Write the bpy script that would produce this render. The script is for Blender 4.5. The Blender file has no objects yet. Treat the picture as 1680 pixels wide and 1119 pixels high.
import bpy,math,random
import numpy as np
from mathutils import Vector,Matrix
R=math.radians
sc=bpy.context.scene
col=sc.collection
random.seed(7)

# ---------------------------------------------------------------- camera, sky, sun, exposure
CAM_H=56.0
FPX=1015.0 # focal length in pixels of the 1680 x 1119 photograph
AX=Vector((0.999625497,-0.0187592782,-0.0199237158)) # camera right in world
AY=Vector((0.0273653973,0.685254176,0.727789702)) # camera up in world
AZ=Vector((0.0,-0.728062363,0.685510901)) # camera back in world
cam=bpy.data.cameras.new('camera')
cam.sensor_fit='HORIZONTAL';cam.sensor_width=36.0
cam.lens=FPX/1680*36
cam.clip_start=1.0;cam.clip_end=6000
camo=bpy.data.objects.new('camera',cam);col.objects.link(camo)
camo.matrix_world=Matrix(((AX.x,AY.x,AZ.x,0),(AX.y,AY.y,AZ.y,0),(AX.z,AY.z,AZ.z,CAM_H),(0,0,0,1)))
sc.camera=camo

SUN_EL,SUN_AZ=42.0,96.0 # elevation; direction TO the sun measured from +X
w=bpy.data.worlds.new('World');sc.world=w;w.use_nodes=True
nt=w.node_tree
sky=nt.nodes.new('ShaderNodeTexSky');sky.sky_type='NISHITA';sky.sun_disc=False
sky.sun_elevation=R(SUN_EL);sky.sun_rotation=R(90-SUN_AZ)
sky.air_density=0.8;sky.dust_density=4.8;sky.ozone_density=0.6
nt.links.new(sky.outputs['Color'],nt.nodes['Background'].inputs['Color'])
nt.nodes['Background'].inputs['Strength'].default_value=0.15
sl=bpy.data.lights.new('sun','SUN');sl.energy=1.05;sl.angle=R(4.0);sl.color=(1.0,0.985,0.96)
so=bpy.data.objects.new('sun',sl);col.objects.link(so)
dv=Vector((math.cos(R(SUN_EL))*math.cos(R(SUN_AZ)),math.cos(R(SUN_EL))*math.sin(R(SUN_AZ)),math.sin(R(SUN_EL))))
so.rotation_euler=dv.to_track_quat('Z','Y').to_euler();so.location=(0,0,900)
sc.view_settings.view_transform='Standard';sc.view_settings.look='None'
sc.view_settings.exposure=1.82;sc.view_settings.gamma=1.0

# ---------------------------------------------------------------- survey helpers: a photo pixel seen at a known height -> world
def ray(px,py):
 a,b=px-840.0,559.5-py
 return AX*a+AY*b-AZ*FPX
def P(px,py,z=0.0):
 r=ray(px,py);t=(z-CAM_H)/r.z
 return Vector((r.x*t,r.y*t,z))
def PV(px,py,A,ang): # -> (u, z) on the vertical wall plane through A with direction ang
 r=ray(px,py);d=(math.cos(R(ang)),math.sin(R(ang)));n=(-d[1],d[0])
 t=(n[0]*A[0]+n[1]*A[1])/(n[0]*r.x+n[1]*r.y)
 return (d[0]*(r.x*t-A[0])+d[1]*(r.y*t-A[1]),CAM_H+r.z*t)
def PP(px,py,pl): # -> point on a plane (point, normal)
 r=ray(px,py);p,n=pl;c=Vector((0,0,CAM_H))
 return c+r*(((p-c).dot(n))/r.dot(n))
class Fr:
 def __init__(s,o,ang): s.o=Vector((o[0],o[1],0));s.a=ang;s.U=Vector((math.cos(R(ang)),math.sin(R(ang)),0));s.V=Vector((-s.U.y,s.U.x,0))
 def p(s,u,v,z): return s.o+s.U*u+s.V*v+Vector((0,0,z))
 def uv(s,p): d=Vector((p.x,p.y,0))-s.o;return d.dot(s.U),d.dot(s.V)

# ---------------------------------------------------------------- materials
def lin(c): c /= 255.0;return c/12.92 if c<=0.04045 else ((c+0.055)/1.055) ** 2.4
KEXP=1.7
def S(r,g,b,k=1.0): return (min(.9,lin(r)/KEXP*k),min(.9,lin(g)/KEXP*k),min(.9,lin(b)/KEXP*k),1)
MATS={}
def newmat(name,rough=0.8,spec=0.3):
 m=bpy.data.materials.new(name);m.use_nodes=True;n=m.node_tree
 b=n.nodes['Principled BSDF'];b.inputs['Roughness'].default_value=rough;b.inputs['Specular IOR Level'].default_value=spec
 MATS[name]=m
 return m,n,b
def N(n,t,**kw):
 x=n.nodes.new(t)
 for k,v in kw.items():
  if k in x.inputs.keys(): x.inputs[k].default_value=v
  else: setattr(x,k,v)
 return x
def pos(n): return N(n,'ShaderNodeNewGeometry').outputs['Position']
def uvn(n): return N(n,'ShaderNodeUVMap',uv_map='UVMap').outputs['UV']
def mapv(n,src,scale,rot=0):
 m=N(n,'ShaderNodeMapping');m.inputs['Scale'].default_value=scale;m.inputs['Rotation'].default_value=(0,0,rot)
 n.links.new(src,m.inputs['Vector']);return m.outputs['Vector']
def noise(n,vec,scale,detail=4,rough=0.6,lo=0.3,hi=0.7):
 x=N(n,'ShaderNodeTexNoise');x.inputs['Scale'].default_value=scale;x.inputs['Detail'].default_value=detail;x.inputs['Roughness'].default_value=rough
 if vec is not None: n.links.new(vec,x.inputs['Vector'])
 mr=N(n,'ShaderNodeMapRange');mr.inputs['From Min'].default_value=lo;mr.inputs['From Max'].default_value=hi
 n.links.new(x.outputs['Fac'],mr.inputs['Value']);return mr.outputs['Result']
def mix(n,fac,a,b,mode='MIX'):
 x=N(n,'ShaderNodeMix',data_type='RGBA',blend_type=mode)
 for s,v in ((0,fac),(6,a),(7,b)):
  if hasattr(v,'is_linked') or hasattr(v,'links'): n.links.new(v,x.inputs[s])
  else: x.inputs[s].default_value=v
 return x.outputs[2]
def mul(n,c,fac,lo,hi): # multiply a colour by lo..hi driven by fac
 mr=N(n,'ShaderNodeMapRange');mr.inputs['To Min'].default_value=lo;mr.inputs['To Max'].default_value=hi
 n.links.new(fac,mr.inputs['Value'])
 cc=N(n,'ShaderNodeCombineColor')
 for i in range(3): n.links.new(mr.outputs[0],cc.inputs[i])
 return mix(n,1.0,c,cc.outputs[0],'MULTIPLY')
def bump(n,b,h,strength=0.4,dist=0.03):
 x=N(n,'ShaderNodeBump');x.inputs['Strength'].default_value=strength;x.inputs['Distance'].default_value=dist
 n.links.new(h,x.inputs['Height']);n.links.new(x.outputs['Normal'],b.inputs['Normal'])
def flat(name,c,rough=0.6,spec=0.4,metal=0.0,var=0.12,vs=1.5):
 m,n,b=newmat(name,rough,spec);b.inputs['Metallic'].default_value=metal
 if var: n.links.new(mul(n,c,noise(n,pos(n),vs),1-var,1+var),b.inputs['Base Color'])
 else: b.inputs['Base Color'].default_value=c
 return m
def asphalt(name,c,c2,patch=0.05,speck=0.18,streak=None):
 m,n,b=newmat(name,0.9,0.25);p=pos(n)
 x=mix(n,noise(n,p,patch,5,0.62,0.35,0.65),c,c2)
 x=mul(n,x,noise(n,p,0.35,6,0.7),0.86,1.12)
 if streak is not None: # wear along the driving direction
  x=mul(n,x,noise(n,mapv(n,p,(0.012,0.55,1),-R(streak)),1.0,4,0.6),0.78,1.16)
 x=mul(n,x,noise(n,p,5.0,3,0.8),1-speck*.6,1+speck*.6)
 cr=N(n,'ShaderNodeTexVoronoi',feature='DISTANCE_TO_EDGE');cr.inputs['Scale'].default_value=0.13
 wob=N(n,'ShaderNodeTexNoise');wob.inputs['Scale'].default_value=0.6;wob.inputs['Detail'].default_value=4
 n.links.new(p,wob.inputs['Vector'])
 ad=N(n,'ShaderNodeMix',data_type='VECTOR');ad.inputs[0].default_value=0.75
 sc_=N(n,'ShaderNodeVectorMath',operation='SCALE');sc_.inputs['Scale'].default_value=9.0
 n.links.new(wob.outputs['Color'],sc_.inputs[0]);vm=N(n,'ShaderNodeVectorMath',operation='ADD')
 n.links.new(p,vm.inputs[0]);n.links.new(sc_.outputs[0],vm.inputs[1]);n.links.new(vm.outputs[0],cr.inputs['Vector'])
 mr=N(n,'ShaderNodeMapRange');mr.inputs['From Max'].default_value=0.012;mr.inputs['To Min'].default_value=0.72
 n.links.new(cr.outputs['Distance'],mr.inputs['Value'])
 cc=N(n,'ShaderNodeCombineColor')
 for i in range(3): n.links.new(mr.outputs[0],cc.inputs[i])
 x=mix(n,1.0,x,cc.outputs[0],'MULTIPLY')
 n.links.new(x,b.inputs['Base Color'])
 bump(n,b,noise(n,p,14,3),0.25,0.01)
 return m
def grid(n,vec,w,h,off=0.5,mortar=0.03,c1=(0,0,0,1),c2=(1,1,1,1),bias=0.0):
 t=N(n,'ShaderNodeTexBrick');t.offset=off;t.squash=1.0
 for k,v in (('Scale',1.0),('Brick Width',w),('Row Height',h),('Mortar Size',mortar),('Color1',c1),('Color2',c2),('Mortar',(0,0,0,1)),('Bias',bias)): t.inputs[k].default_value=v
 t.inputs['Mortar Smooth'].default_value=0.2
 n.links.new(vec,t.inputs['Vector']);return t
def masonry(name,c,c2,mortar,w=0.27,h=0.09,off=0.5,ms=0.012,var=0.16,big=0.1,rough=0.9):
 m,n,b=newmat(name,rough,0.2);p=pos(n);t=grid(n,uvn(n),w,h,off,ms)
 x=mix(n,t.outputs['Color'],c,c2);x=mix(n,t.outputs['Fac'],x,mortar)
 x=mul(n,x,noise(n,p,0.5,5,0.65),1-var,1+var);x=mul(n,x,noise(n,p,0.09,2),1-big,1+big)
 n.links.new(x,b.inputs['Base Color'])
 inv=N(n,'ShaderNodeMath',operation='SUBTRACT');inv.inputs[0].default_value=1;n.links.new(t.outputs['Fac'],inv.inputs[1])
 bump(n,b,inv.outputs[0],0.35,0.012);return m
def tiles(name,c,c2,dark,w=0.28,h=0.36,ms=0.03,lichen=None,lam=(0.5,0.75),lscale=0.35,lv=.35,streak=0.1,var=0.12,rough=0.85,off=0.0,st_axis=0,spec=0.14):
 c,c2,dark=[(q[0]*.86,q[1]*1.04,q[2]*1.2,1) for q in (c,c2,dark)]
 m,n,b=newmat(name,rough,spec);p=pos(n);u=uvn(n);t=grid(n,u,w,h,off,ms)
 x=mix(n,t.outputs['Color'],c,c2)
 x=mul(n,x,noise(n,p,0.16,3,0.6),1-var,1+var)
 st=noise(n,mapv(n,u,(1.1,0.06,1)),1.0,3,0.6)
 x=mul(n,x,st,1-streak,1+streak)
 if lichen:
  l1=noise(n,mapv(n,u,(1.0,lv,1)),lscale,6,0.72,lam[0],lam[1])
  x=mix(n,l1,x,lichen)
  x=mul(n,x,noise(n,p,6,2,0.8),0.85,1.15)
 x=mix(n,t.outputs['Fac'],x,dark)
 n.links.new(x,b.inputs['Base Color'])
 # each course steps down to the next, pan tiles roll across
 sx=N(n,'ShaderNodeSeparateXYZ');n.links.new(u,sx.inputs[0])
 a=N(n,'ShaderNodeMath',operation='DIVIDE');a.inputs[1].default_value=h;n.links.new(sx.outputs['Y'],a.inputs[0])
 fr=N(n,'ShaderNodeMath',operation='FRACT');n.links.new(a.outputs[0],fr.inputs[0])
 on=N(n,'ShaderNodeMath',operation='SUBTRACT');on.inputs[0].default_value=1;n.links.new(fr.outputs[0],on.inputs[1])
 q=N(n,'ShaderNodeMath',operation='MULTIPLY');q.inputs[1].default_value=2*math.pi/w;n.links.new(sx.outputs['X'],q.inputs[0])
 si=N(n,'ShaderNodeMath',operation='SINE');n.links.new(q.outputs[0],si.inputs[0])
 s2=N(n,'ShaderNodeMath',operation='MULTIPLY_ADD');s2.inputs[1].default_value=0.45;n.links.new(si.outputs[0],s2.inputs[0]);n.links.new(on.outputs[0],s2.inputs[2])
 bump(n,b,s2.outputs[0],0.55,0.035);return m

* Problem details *
Report all lines of the material that contain the word "objects".

* Solution to the problem *
Write the bpy script that would produce this render. The script is for Blender 4.5. The Blender file has no objects yet. Treat the picture as 1680 pixels wide and 1119 pixels high.
camo=bpy.data.objects.new('camera',cam);col.objects.link(camo)
so=bpy.data.objects.new('sun',sl);col.objects.link(so)